3. Allow banks to deliberately neglect, refuse or delay payment of lawful debts and obligations to their depositors and creditors.

4. Allow banks to pay their debts and obligations in a manner that is inconvenient to their depositors and creditors, such as by payment in coins. This of course is a form of delay in payment as it takes more time to count the coins than large denominations of money.

5. Allow banks to pay their creditors with promises to pay instead of with cash.

6. Halt trading and close markets.

7. Create new official holidays so banks can remain closed for business longer, thereby delaying and hindering their creditors.

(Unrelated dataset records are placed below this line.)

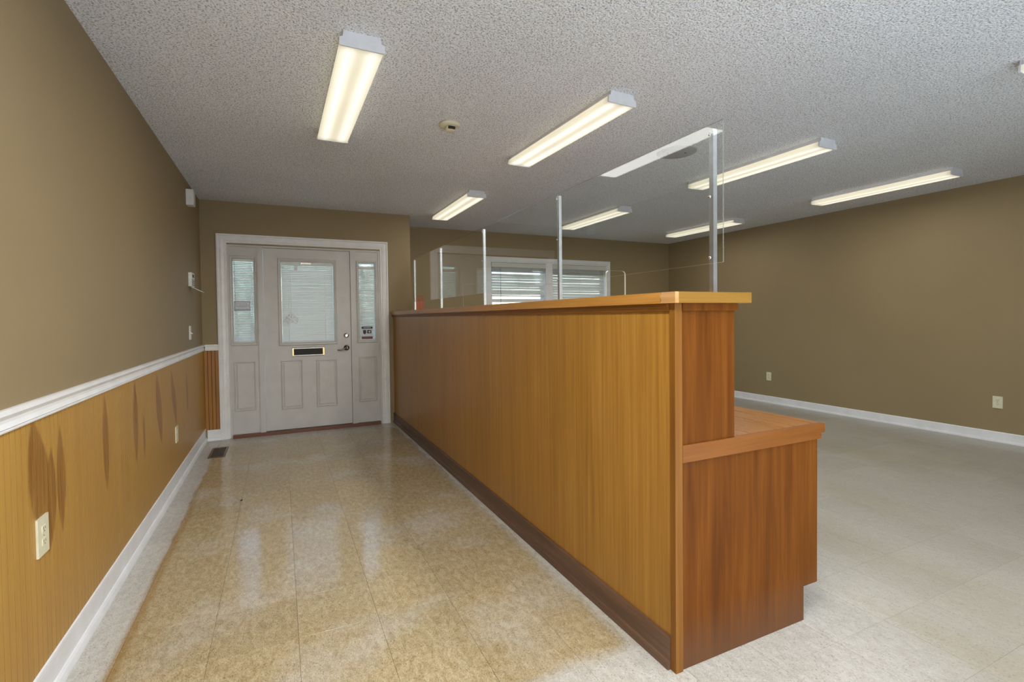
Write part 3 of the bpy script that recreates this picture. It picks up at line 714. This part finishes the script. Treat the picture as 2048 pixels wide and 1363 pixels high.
b = NB(); bx(b, .0066, .0085, -.008, .008, -.014, .014); obj('collar', b, M['plastic'], t)
b = NB(); prism(b, [(.0086, -.006), (.0086, .004), (.024, -.006), (.022, -.012)], 'Y', -.005, .005); obj('toggle', b, M['plastic'], t)
for z in (-.040, .040):
    b = NB(); lathe(b, [(.003, .0066), (.002, .0078)], (0, 0, z), 'X', 8); obj('screw', b, M['steel'], t)
def outlet(label, loc, rz, w, h, mat):
    t = thing('wall_outlet', label, 'outlet', loc, 'duplex wall outlets', (0, 0, rz))
    b = NB(); bx(b, .0, .0065, -w/2, w/2, -h/2, h/2); obj('plate', b, mat, t, bevel=.0028, seg=2)
    for s in (-1, 1):
        zc = s*h*.165; pts = []
        for i in range(16):
            a = 2*PI*i/16; pts.append((max(-.0145, min(.0145, .0175*math.cos(a))), zc+max(-.0125, min(.0125, .0175*math.sin(a)))))
        b = NB(); prism(b, pts, 'X', .0066, .0088); rcp = obj('receptacle', b, mat, t)
        b = NB(); bx(b, .0089, .0092, -.0075, -.0055, zc-.001, zc+.008); bx(b, .0089, .0092, .0055, .0075, zc, zc+.007); lathe(b, [(.0025, .0089), (.0025, .0092)], (0, 0, zc-.006), 'X', 8)
        obj('slots', b, M['dark'], rcp)
    b = NB(); lathe(b, [(.003, .0066), (.002, .0078)], (0, 0, 0), 'X', 8); obj('screw', b, M['steel'], t)
outlet('large looking ivory outlet on the wainscot at the near left', (.0087, -3.874, .563), 0, .080, .126, M['ivory'])
outlet('ivory outlet on the wainscot at the far end near the floor register', (.0087, -1.567, .408), 0, .080, .120, M['ivory'])
outlet('ivory outlet low on the right wall just past the counter end', (XR-.0005, -1.245, .378), PI, .072, .117, M['ivory'])
outlet('ivory outlet low on the right wall by the right picture edge', (XR-.0005, -3.69, .384), PI, .074, .115, M['ivory'])

# floor register
t = thing('floor_register', 'dark brown metal floor register beside the left baseboard near the door', 'register', (.181, -.578, 0))
b = NB()
bx(b, -.070, -.052, -.200, .200, .0, .004); bx(b, .052, .070, -.200, .200, .0, .004); bx(b, -.052, .052, -.200, -.182, .0, .004); bx(b, -.052, .052, .182, .200, .0, .004)
obj('rim', b, M['register'], t)
b = NB(); bx(b, -.052, .052, -.182, .182, .0002, .0008); obj('dark_opening', b, M['dark'], t)
for k in range(12):
    b = NB(); yy = -.165+k*.03; bx(b, -.052, .052, yy-.003, yy+.003, .001, .0032); obj('louver', b, M['register'], t)

# crumbs on the floor
for x, y, s, lab in ((.47, -2.10, .009, 'dark crumb of debris on the aisle floor, middle left'), (2.20, -4.86, .006, 'tiny black speck on the floor below the counter end')):
    b = NB(); bmesh.ops.create_icosphere(b, subdivisions=1, radius=s)
    for v in b.verts: v.co = Vector((v.co.x*random.uniform(.7, 1.3), v.co.y*random.uniform(.6, 1.2), (v.co.z+s)*.45))
    o = tag(obj('crumb', b, M['dark'], loc=(x, y, .0003)), lab, 'debris')
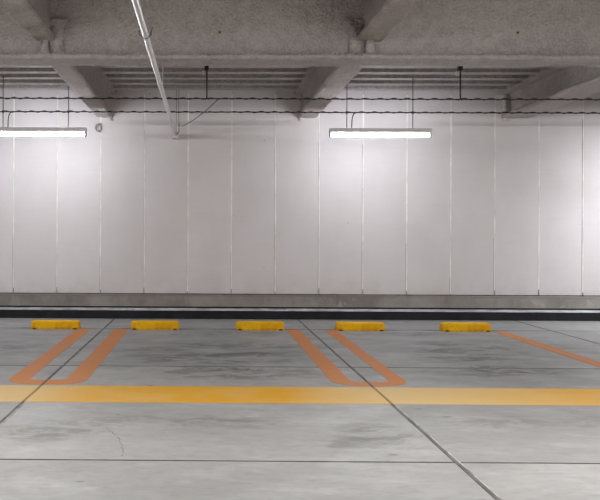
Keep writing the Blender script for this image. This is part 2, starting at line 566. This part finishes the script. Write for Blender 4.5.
# ------------------------------------------------------------------ ceiling over the back bay: steel deck
bm = bmesh.new()
prof = []
y = GIRD_Y0 + 0.15
pitch = 0.36
while y < WALL_Y - 0.01:
    for (dy, z) in ((0.0, 0.0), (0.13, 0.0), (0.145, 0.11), (0.345, 0.11)):
        if y + dy < WALL_Y + 0.02:
            prof.append((y + dy, DECK_Z + z))
    y += pitch
top = [(prof[-1][0], DECK_Z + 0.17), (prof[0][0], DECK_Z + 0.17)]
extrude_profile(bm, prof + top, lambda u, v, t: Vector((t, u, v)), frange(XL, XR, 0.8))
struct(link_mesh('ceiling', bm, M_deck), 'ribbed grey steel deck ceiling between the beams at the wall', 'ceiling')

bm = bmesh.new()
gx = frange(XL, XR, 0.3); gy = frange(-7.5, GIRD_Y0 + 0.2, 0.3)
box(bm, XL, XR, -7.5, GIRD_Y0 + 0.2, SLAB_Z - 0.02, SLAB_Z + 0.15)
struct(link_mesh('ceiling_front', bm, M_slab), 'rough sprayed soffit above the front half of the car park', 'ceiling')

# ------------------------------------------------------------------ girder and beams under lumpy fireproofing
gird = sprayed_beam('girder', 'x', (GIRD_Y0 + GIRD_Y1) / 2, XL, XR, GIRD_Y1 - GIRD_Y0, BEAM_Z, SLAB_Z + 0.03, 0.045, 0.10, M_spray, 0.04, 0.010)
struct(gird, 'deep rough sprayed girder crossing the whole width above the lamps', 'girder')
WEB_Y = (GIRD_Y0 + GIRD_Y1) / 2 - 0.05
for (px, z) in ((0.128, 3.06), (2.93, 3.06)):
    bm = bmesh.new()
    tube(bm, [(px, WEB_Y - 0.012, z), (px, WEB_Y + 0.03, z)], 0.011, 10)
    link_mesh('pin_hole', bm, M_hole, gird)

for (cx, w, lab) in ((-1.515, 0.18, 'sprayed beam running forward from the girder at the upper left corner'),
                     (1.535, 0.23, 'sprayed beam running forward from the girder, above right of centre')):
    b = sprayed_beam('beam', 'y', cx, -4.0, WEB_Y + 0.02, w, 2.975, SLAB_Z + 0.02, 0.045, 0.09, M_spray, 0.03, 0.014)
    struct(b, lab, 'beam')
    bm = bmesh.new()
    prof = resample([(-0.045, BEAM_Z + 0.03), (0.045, BEAM_Z + 0.03), (0.03, 2.99), (-0.03, 2.99)], 0.03)
    extrude_profile(bm, prof, lambda u, v, t: lumpy(Vector((cx + u, t, v)), 0.007), frange(WEB_Y - 0.075, WEB_Y + 0.03, 0.03))
    link_mesh('stiffener', bm, M_spray, b, True)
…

8. Prohibit or suspend publication of information about banks. That’s what the SEC tried to do recently in threatening criminal prosecutions against anyone who disparages financial firms.

9. Allow banks to delay or suspend making public any information about their financial position.

10. Limit the amount by which prices can change on trading markets.

11. Require trading to be halted or suspended after designated price change limits are reached.

12. Legislate moratorium on payment of debts or particular types of debt.

13. Deliberate neglect in enforcing laws so that banks can continue carrying out illegal activities they need to engage in to avoid going out of business.

14. Allow non-bank organizations to buy the debts of the banks at a discount.

15. Encourage or take part in organizing bail outs of failing firms.

16. Provide guarantees for the indebtedness of failing firms.